Pues ya ha pasado medio festival y nada se ha roto. El público responde, o al menos se pasea y mira, que ya es algo. Lo del sábado fue una marabunta de Noche en Blanco. Papás, mamás, bebés y carritos paseaban las calles alfombreteadas de ocio cultural y los solteros y parados llenaban las terrazas del Centro. Por la cantidad, podría compararse con una tarde de feria. Pero no, olía bien y la gente iba vestida y sin un litro de alcohol en la mano. No sé si fue el Festival o la excusa que puso el marido para poder ver el fútbol de pago en la calle pero, para como están las cosas, la aventura de salir a integrarse en la fiesta, funcionó. Fue un éxito rotundo, para qué medias tintas. Aunque, siendo remilgado, un debe: ¿el ahorro del día de menos habrá compensado lo que han dejado de ganar los empresarios –turísticos- de la hostelería? Un viernes es un viernes. Digo yo que se podría hacer como en las grandes competiciones deportivas, un día de descanso en medio para que periodistas, azafatos y floreros vean a la familia o se tumben a la bartola –o a quien puedan-. Si ocho días de festival nos cuestan 1´7 millones a los malagueños, ese viernes eliminado, sumando con los dedos y sin titulación económica que me ayude a afirmarlo, nos habría costado otros 200.000 euros. Que, ya sé, nunca hemos visto ni en fotos. Que sí, que eso no lo que ganamos ni en quince años si no nos contrata el Ayuntamiento o la Diputación como cargo de confianza. Pero que repartidos entre tantos pobres y dignos como somos y estamos, con el chaguarma de los niños y el botellín de agua inevitable, lo hubiéramos pagado, de largo, en los bares. Y que no hay que mezclar churras con merinas, vale. Que una cosa es lo que se gasta el Ayuntamiento con nuestro dinero y otra lo que recauda la empresa privada con lo que gastamos, también. Pero entonces, que no nos vengan con que la millonada que se invierte en nuestro deficitario Palacio de Ferias y Congresos, por ejemplo, se compensa con lo que se recauda en la ciudad gracias a los gastos de los congresistas que nos visitan. ¿O no es lo mismo? No será.

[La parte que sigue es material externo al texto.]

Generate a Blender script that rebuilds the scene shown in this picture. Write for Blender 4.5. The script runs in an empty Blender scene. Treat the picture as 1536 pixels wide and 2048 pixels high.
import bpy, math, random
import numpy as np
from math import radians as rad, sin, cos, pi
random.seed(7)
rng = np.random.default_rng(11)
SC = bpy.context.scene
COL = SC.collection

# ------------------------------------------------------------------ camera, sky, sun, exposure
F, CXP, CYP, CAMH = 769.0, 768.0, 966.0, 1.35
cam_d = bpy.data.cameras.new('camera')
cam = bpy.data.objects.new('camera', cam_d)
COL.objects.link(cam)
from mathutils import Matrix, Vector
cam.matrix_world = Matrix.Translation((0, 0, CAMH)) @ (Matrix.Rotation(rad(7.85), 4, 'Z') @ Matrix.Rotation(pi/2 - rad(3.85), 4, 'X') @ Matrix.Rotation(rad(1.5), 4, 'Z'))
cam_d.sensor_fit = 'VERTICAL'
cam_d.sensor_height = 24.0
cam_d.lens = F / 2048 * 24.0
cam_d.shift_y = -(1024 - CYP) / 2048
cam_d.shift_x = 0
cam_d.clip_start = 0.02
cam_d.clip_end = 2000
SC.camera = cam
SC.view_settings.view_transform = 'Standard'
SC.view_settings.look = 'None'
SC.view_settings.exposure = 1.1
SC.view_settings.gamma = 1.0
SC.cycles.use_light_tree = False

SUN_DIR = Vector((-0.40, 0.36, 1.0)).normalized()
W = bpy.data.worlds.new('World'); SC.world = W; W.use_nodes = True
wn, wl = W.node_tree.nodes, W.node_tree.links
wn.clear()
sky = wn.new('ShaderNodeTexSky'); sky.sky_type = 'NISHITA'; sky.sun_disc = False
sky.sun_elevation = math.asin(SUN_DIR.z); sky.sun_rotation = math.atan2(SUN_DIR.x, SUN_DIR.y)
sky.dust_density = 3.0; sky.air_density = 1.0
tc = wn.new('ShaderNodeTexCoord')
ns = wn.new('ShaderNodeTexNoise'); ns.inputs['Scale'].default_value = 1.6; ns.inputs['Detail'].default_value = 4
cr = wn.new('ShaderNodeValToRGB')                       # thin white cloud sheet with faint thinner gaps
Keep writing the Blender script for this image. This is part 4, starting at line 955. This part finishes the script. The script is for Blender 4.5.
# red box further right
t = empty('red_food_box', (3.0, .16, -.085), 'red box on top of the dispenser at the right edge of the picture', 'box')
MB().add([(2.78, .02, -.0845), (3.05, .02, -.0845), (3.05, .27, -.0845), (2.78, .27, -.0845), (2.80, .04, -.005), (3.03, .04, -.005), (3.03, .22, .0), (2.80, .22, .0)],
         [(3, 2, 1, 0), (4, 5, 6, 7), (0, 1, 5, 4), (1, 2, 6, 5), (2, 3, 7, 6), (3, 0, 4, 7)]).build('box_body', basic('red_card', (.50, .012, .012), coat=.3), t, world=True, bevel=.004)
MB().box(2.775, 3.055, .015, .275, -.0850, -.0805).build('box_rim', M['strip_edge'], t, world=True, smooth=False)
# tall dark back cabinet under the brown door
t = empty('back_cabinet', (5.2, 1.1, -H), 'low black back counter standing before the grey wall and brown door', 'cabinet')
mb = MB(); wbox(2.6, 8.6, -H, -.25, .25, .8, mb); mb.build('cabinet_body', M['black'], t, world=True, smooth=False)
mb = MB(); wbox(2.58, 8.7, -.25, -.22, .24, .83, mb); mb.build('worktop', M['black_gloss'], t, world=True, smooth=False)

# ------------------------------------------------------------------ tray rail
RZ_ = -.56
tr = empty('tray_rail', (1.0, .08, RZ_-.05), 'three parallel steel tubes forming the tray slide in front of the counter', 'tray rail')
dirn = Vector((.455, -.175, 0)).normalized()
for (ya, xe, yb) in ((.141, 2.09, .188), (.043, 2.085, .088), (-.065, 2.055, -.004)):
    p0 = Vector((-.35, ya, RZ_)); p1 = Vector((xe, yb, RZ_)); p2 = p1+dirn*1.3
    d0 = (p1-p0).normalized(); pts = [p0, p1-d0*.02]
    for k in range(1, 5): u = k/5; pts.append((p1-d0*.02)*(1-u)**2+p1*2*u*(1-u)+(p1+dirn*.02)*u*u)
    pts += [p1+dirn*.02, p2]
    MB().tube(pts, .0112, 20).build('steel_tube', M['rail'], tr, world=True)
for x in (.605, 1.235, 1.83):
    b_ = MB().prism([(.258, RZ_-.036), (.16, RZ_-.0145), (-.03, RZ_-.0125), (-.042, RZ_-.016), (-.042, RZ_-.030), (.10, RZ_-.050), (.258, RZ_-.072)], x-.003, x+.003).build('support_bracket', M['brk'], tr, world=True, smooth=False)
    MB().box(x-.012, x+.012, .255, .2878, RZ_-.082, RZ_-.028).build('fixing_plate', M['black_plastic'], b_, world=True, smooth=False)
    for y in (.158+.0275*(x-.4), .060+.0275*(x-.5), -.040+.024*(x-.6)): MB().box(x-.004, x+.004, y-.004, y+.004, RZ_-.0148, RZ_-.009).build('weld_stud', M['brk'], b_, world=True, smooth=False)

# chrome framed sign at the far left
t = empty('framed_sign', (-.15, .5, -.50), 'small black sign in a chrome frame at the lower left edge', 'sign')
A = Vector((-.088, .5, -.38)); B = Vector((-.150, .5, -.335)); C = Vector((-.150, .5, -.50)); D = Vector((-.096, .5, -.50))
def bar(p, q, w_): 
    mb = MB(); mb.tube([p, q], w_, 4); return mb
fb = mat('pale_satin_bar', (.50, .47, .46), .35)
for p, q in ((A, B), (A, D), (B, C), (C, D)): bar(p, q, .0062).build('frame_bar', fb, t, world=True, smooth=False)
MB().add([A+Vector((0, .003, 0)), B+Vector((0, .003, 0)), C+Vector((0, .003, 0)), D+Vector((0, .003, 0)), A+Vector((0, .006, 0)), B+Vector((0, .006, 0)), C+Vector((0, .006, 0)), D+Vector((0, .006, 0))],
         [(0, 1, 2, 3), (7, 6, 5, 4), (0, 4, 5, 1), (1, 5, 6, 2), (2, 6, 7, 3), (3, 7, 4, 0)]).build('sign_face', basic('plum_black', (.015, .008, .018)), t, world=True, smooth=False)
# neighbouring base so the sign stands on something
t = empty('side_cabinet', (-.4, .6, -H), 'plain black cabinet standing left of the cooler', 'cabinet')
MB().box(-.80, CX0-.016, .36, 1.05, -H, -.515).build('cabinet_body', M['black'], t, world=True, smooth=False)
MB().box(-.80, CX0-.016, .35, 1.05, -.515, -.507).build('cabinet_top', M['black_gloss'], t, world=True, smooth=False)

Volviendo al cine y sus multitudes malagueñas y festivaleras, creo que este, por fin, será recordado como el primero de Málaga. Hubo diez o doce Festivales de Cine de Madrid en Málaga, después otro par de Festivales de Cine español y ya, haciendo honor a su nombre, uno, este, primer Festival de Málaga. ¿Por qué lo digo? Porque ya sí, parece, tiene su impronta malagueña. Porque lo hace la calle. Porque se ubica. Porque la gente entra, mira, toca, huele y hasta se compra bonos de descuento. Porque es de cine y de cine español. Pero en Málaga. Con su sol, con su acento, con su gastronomía. Esa personalidad propia que se intentó evitar al principio, esa frialdad que daba preeminencia al hecho cinematográfico y que apartaba del camino todo lo que pudiera confundirse con la idiosincrasia malagueña, afortunadamente, se ha perdido. Ya no da vergüenza de Málaga. Antes se encerraba a la élite famosa del cine en sus fiestas privadas, se les servía canapés de alta cocina, se les trasladaba en coche oficial a la farmacia, se les hacía una foto y se les empaquetaba de vuelta a casa. Ahora se les trae y se apañan. Porque no hay dinero, porque la producción es caótica o porque Caneda se ha empeñado. Yo no lo sé. Pero se cruzan con las gritonas tras las vallas, comen pescaíto frito y pueden acabar perdidos en algún antro nocturno, encantados de habernos conocido. Pero, aún siendo la base, ya no son el fundamento. El Festival son los malagueños que van al cine, comentan las pelis en las terrazas de los bares y guardan en la memoria telefónica una colección de fotos y abrazos con falsos desconocidos. Un festival de verdad que, con mejores películas -no se pierdan a Antonio Dechent en “A Puerta Fría”; ni al cine malagueño, que ya no está vetado: “12+1 una Comedia Metafísica”- podría convertirse en lo que se empeñó en ser y no pudo.
No hay otra: este festival Carmina o Revienta.